■ **Exercise prompt**
Only the lines from the top of the listing below to the line that has "return root" should be echoed, with both ends kept and pictures left out.

■ **Given material**
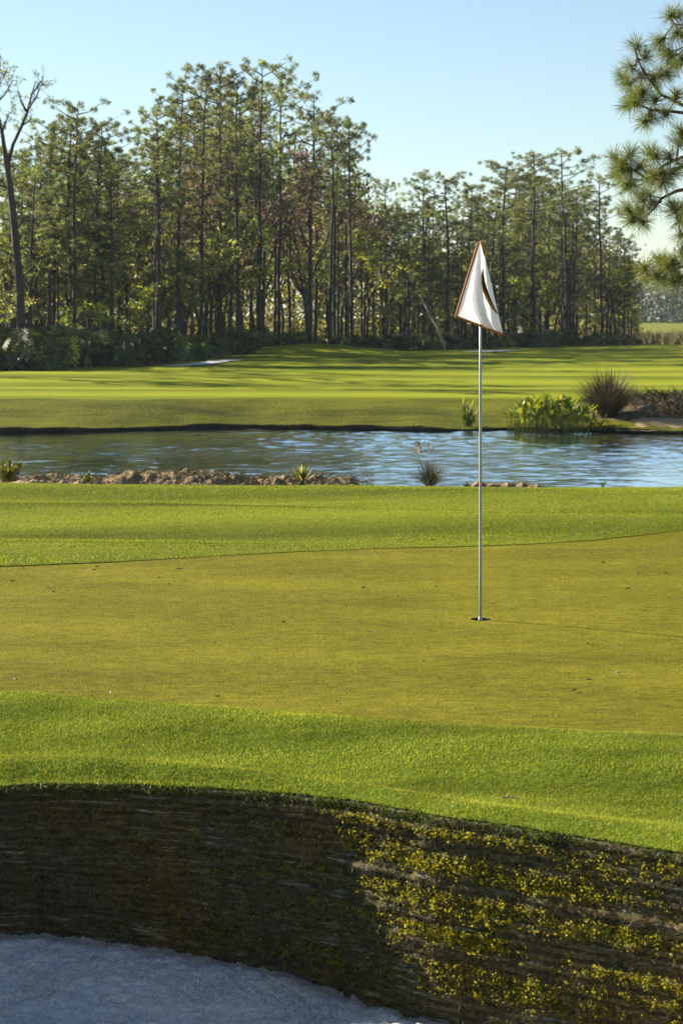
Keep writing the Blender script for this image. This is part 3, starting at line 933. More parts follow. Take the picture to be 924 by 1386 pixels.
def make_broadleaf(seed, h=6.5, rad=1.6, leaves=2600, tr=.09, size=.11, low=.18, clumps=58):
    r = np.random.default_rng(seed)
    t = MB(); c = MB()
    ends = []

    def grow(p, d, L, rr, depth):
        d = d / np.linalg.norm(d)
        q = p + d * L * .5 + r.normal(0, .04 * L, 3); e = p + d * L + r.normal(0, .06 * L, 3)
        t.tube([p, q, e], [rr, rr * .85, rr * .65], 5 if depth < 2 else 3)
        if depth >= 1: ends.append(q)
        ends.append(e)
        if depth < 3:
            for k in range(r.integers(2, 4)):
                nd_ = d * .75 + r.normal(0, .5, 3); nd_[2] = abs(nd_[2]) * .7 + .25
                grow(e if k else q + (e - q) * .5, nd_, L * r.uniform(.55, .78), rr * .6, depth + 1)
    grow(np.zeros(3), np.array([r.normal(0, .08), r.normal(0, .08), 1.]), h * .36, tr, 0)
    E = np.array(ends); E = E[E[:, 2] > low * h]
    ext = max(1e-3, np.max(E[:, 2])); E[:, 2] *= h / ext
    hor = np.max(np.hypot(E[:, 0], E[:, 1]))
    for v_ in (0,):
        pass
    # keep the limbs in step with the stretch
    t.v = [(x, y, z * h / ext) for x, y, z in t.v]
    per = max(6, leaves // len(E))
    for p in E:
        n = int(per * r.uniform(.2, 1.8)); s = r.uniform(.12, .27)
        cen = p + r.normal(0, s, (n, 3)) * np.array([1, 1, .75])
        cen = cen[cen[:, 2] > .3]; n = len(cen)
        a = r.standard_normal((n, 3)); a /= np.linalg.norm(a, axis=1)[:, None]
        b2 = np.cross(a, r.standard_normal((n, 3))); b2 /= np.linalg.norm(b2, axis=1)[:, None]
        sz = (size * r.uniform(.6, 1.3, n))[:, None]
        c.tri(np.stack([cen - a * sz, cen + b2 * sz * .5, cen + a * sz], 1)); c.tri(np.stack([cen - a * sz, cen + a * sz, cen - b2 * sz * .5], 1))
    return t, c


def finish(name, label, cat, tc, bark, leaf, group=None):
    root = thing(name, label, cat, (0, 0, -500), 0, group)
    tc[0].build('trunk', bark, root, True); tc[1].build('crown', leaf, root)
    return root


LP = 'one of the many lower pines crowded inside the wood beneath the taller outline tops'
LB = 'low leafy broadleaf tree filling the gaps between the pine trunks of the wood'
LR = 'thin tree with dry rusty brown leaves among the pines of the wood'
pines = [(12., finish('pine_tree', LP, 'pine tree', make_pine(100 + k, 12., [.42, .36, .5, .45, .38, .55, .4, .48, .72, .82, .66][k], [1.5, 1.3, 1.8, 1.4, 1.6, 1.5, 1.25, 1.7, 1.3, 1.5, 1.6][k], [30, 24, 34, 28, 26, 36, 26, 32, 46, 56, 44][k], .085, 4), M['bark'], M['needle'], 'pines crowded in the wood')) for k in range(11)]
broads = [(6.5, finish('broadleaf_tree', LB, 'tree', make_broadleaf(200 + k, 6.5, leaves=[1500, 1100, 1700, 1200, 1400][k]), M['bark'], [M['oliveleaf'], M['greenleaf']][k % 2], 'broadleaf trees filling the wood')) for k in range(5)]
rusts = [(6.5, finish('bare_tree', LR, 'tree', make_broadleaf(300 + k, 7.0, leaves=1100, size=.09, tr=.07), M['bark'], M['rustleaf'], 'rusty trees in the wood')) for k in range(2)]


def edge_d(px):
    """distance of the front edge of the wood along the view column px"""
    return np.interp(px, [-300, -100, 0, 140, 250, 350, 470, 600, 740, 850, 900], [66, 70, 74, 78, 88, 102, 112, 114, 126, 136, 142])


SIL = ([-200, 0, 20, 60, 100, 130, 180, 205, 230, 290, 320, 350, 385, 400, 440, 480, 500, 540, 570, 600, 640, 680, 720, 770, 800, 830, 850, 862, 900],
       [170, 190, 188, 178, 152, 170, 188, 165, 128, 98, 112, 95, 100, 132, 138, 172, 218, 255, 245, 255, 256, 235, 222, 218, 250, 275, 330, 380, 420])


def sil(px): return float(np.interp(px, *SIL))


used = set()


def place(proto_list, k, px, d, top, label=None, group=None, rz=None, name=None, sx=1.0):
    h0, root = proto_list[k % len(proto_list)]
    g = farz(np.array(px - CX) / F * d, np.array(d)); gz = float(g)
    x = (px - CX) / F * d
    h = (CH - (top - HY) / F * d) - gz
    s = h / h0
    rz = random.uniform(0, 6.28) if rz is None else rz
    if id(root) not in used and label is None:
        used.add(id(root)); o = root
        o.location = (x, d, gz - .05); o.rotation_euler = (0, 0, rz)
    else:
        o = dup(root, (x, d, gz - .05), rz, 1.0, label)
        if label and 'group' in o: del o['group']
        if group: o['group'] = group
    wsc = s ** .6 * sx
    o.scale = (wsc, wsc, s)
    return o


# pines that make the outline against the sky, each one named by its look
outline = [
    (100, 80, 142, 10, 'tall slim pine rising from the rounded crowns on the left side of the wood', 1.0),
    (62, 80, 172, 5, 'broad dark pine next to the bare forked tree at the wood end', 1.1),
    (142, 82, 168, 8, 'pine with a wide rounded crown between the low saddle and the left crowns', 1.1),
    (212, 90, 152, 1, 'narrow pine on the left shoulder of the tallest clump', 1.0),
    (238, 92, 120, 3, 'tall pine at the left rim of the tallest clump with open crown', 1.1),
    (268, 94, 104, 5, 'tall full crowned pine second in the tallest clump', 1.1),
    (298, 96, 90, 0, 'topmost pine of the left tall clump with tufted crown against the sky', 1.05),
    (322, 97, 112, 6, 'slim pine just left of the gap of sky in the tall clump', .9),
    (352, 100, 90, 7, 'tallest pine right of the gap of sky with trunk crossing its neighbour', 1.0),
    (378, 102, 97, 2, 'tall pine with a thick dark top right beside the tallest one', .95),
    (418, 104, 130, 4, 'flat topped pine with long bare trunk on the right of the tall clump', 1.2),
    (446, 106, 158, 1, 'leggy pine with drooping side tufts below the flat topped pine', 1.0),
    (476, 108, 168, 6, 'pine leaning right with sideways tufts at the end of the tall clump', 1.0),
    (574, 118, 238, 10, 'small pine top at the low dip of the tree line', 1.0),
    (606, 118, 240, 10, 'rounded pine top above and left of the flag', 1.3),
    (642, 120, 252, 8, 'pine whose crown stands right above the top of the flag', 1.3),
    (680, 124, 222, 10, 'pine with an angled flat crown right of the flag', 1.4),
    (722, 128, 208, 0, 'tallest pine on the right half of the wood', 1.35),
    (768, 130, 206, 4, 'pine with a rounded top beside the tallest of the right half', 1.35),
    (812, 134, 238, 1, 'thin pine with long bare trunk near the right end of the wood', 1.25),
    (845, 136, 322, 9, 'short dark pine closing the right end of the wood', 1.1),
]
for px, d, top, k, lab, sx in outline:
    place(pines, k, px, d + random.uniform(-2, 2), top, lab, sx=sx)

# the body of the wood
rr = np.random.default_rng(404)
pxs = np.concatenate([rr.uniform(-70, 866, 96), rr.uniform(495, 860, 26), rr.uniform(-10, 205, 9)])
for i_, px in enumerate(pxs):
    d = edge_d(px) + rr.uniform(.5, 26)
    top = sil(px) + (rr.uniform(14, 125) if i_ < 96 else rr.uniform(8, 60))
    place(pines, i_ if i_ < 96 else [10, 5, 8, 2, 9][i_ % 5], px, d, top, sx=rr.uniform(.85, 1.15) * (1 if i_ < 96 else 1.25))
pxs = rr.uniform(-70, 868, 95)
for i_, px in enumerate(pxs):
    d = edge_d(px) + rr.uniform(1.0, 30) ** 1.0
    base = HY + CH * F / d
    top = max(sil(px) + 40, base - rr.uniform(.22, .68) * (base - sil(px)))
    place(broads, i_, px, d, top, sx=rr.uniform(.85, 1.15))
for i_ in range(17):
    px = rr.choice([rr.uniform(300, 480), rr.uniform(100, 480)])
    d = edge_d(px) + rr.uniform(1, 20)
    base = HY + CH * F / d
    place(rusts, i_, px, d, base - rr.uniform(.45, .8) * (base - sil(px)), sx=1.1)

for i_, (x, d, h) in enumerate([(-17.5, 70, 12), (-20, 77, 13), (-24, 71, 11.5), (-27, 82, 13), (-15.5, 64.5, 10.5), (-31, 76, 13)]):
    place(pines, i_ + 1, CX + x * F / d, d, HY + (CH - h) * F / d, 'slender pine standing apart to the left of the bare forked tree', 'pines left of the bare forked tree')

# bare forked tree at the left end
root = thing('bare_forked_tree', 'tall nearly leafless forked tree at the left end of the wood', 'tree', (0, 0, 0))
dd = 73.0; g0 = at(30, 497, dd); t = MB(); c = MB(); r = np.random.default_rng(9)
W = lambda px, py, dz=0: np.array([(px - 30) / F * dd, dz, (497 - py) / F * dd])
t.tube([W(30, 500), W(29, 440), W(26, 380), W(20, 310), W(14, 255), W(8, 215), W(3, 180), W(-6, 140), W(-10, 110)], [.17, .15, .14, .13, .11, .085, .06, .04, .02], 8)
t.tube([W(10, 225), W(17, 195, .1), W(27, 172, .2), W(36, 150, .2), W(42, 128, .1), W(48, 108, .1)], [.08, .06, .055, .045, .03, .012], 6)
tips = []
for a_, b_p in (((36, 150), (56, 112)), ((36, 150), (24, 122)), ((42, 128), (58, 104)), ((27, 172), (40, 158)), ((3, 180), (12, 150)), ((-6, 140), (8, 92)), ((-6, 140), (3, 78)), ((3, 180), (-12, 160)), ((20, 310), (44, 290)), ((26, 380), (60, 350)), ((29, 420), (5, 400)), ((14, 255), (-14, 240)), ((24, 350), (-8, 335)), ((-6, 140), (16, 108))):
    m_ = ((a_[0] + b_p[0]) / 2 + r.uniform(-4, 4), (a_[1] + b_p[1]) / 2 + r.uniform(-3, 5))
    z1 = r.uniform(-.5, .5)
    t.tube([W(*a_), W(*m_, z1 * .5), W(*b_p, z1)], [.04, .028, .012], 4)
    for f in (1, .75, .5):
        e = W(*a_) + (W(*b_p, z1) - W(*a_)) * f
        for q in range(4):
            e2 = e + r.normal(0, .22, 3)
            t.tube([e, e2], [.010, .005], 3); tips.append((e2, b_p[1]))
for e2, yy in tips:
    if r.uniform() < (.7 if yy < 170 else .5): c.tri(tuft_tris(e2, (0, 0, 1), r, 12, .17, .014))
root.location = tuple(g0)
t.build('trunk', M['bark'], root, True); c.build('crown', M['needle'], root)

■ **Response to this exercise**
Keep writing the Blender script for this image. This is part 3, starting at line 933. More parts follow. Take the picture to be 924 by 1386 pixels.
def make_broadleaf(seed, h=6.5, rad=1.6, leaves=2600, tr=.09, size=.11, low=.18, clumps=58):
    r = np.random.default_rng(seed)
    t = MB(); c = MB()
    ends = []

    def grow(p, d, L, rr, depth):
        d = d / np.linalg.norm(d)
        q = p + d * L * .5 + r.normal(0, .04 * L, 3); e = p + d * L + r.normal(0, .06 * L, 3)
        t.tube([p, q, e], [rr, rr * .85, rr * .65], 5 if depth < 2 else 3)
        if depth >= 1: ends.append(q)
        ends.append(e)
        if depth < 3:
            for k in range(r.integers(2, 4)):
                nd_ = d * .75 + r.normal(0, .5, 3); nd_[2] = abs(nd_[2]) * .7 + .25
                grow(e if k else q + (e - q) * .5, nd_, L * r.uniform(.55, .78), rr * .6, depth + 1)
    grow(np.zeros(3), np.array([r.normal(0, .08), r.normal(0, .08), 1.]), h * .36, tr, 0)
    E = np.array(ends); E = E[E[:, 2] > low * h]
    ext = max(1e-3, np.max(E[:, 2])); E[:, 2] *= h / ext
    hor = np.max(np.hypot(E[:, 0], E[:, 1]))
    for v_ in (0,):
        pass
    # keep the limbs in step with the stretch
    t.v = [(x, y, z * h / ext) for x, y, z in t.v]
    per = max(6, leaves // len(E))
    for p in E:
        n = int(per * r.uniform(.2, 1.8)); s = r.uniform(.12, .27)
        cen = p + r.normal(0, s, (n, 3)) * np.array([1, 1, .75])
        cen = cen[cen[:, 2] > .3]; n = len(cen)
        a = r.standard_normal((n, 3)); a /= np.linalg.norm(a, axis=1)[:, None]
        b2 = np.cross(a, r.standard_normal((n, 3))); b2 /= np.linalg.norm(b2, axis=1)[:, None]
        sz = (size * r.uniform(.6, 1.3, n))[:, None]
        c.tri(np.stack([cen - a * sz, cen + b2 * sz * .5, cen + a * sz], 1)); c.tri(np.stack([cen - a * sz, cen + a * sz, cen - b2 * sz * .5], 1))
    return t, c


def finish(name, label, cat, tc, bark, leaf, group=None):
    root = thing(name, label, cat, (0, 0, -500), 0, group)
    tc[0].build('trunk', bark, root, True); tc[1].build('crown', leaf, root)
    return root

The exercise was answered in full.